Given task: What do the lines from the top of the data through the line with "COL = sc.collection" say? Quote them exactly and include both ends.

Material:

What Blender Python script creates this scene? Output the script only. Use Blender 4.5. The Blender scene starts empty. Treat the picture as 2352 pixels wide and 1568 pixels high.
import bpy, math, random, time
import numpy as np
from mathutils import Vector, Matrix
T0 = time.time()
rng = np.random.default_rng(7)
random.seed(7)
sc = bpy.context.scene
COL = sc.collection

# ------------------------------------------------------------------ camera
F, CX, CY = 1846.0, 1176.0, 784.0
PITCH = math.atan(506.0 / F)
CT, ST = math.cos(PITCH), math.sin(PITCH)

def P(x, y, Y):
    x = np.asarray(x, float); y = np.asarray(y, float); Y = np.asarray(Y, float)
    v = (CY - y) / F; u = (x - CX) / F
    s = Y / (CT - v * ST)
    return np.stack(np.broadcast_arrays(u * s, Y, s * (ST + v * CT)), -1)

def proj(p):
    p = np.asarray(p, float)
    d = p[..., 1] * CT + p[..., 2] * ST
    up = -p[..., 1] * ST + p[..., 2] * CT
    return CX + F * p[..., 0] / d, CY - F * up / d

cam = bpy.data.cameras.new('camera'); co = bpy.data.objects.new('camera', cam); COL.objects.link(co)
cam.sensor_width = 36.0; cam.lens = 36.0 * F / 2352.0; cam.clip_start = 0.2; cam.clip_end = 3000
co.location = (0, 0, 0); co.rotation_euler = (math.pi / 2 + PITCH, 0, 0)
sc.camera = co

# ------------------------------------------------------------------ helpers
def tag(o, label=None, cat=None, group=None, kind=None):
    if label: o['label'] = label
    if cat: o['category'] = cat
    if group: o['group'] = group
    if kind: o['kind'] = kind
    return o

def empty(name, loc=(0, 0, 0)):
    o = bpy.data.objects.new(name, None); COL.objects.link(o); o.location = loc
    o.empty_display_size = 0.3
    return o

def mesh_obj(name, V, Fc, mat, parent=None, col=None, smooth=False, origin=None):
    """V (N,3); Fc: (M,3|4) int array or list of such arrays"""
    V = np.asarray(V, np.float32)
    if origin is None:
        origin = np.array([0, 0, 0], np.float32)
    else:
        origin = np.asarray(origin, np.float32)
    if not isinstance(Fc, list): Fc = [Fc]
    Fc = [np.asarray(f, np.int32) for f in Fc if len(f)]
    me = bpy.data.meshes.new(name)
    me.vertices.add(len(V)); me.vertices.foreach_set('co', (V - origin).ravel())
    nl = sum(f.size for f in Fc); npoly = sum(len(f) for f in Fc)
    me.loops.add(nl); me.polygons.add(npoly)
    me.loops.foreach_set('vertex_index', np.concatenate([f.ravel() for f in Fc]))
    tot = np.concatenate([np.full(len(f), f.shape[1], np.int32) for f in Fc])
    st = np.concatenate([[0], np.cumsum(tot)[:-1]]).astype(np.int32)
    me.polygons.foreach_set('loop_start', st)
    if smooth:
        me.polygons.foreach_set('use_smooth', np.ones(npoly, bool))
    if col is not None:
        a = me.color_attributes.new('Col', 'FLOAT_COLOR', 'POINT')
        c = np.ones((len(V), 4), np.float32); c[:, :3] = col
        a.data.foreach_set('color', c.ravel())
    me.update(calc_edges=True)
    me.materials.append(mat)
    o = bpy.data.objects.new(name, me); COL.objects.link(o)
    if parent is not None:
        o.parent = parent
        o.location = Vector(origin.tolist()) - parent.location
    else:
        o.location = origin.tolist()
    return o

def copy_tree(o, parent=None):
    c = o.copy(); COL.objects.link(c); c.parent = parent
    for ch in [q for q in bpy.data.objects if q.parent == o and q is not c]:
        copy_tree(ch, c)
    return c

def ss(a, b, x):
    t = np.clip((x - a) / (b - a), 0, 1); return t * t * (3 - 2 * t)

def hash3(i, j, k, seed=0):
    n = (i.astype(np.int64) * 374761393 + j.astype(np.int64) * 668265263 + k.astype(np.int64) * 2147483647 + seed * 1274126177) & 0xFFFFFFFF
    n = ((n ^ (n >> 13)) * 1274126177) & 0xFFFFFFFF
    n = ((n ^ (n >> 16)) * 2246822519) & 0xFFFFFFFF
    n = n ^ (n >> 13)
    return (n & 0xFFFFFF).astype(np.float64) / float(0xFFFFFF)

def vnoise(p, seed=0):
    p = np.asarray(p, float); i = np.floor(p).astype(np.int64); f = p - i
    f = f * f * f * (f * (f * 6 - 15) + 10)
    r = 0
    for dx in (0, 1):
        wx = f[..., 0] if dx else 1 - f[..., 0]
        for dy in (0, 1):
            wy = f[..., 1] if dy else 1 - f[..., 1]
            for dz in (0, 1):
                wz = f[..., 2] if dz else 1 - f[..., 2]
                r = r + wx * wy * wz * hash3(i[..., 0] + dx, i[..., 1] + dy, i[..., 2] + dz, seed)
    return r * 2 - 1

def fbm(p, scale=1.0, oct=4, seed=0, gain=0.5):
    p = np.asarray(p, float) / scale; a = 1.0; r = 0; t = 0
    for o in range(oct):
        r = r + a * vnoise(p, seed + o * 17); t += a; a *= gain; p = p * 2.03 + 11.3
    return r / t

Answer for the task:
What Blender Python script creates this scene? Output the script only. Use Blender 4.5. The Blender scene starts empty. Treat the picture as 2352 pixels wide and 1568 pixels high.
import bpy, math, random, time
import numpy as np
from mathutils import Vector, Matrix
T0 = time.time()
rng = np.random.default_rng(7)
random.seed(7)
sc = bpy.context.scene
COL = sc.collection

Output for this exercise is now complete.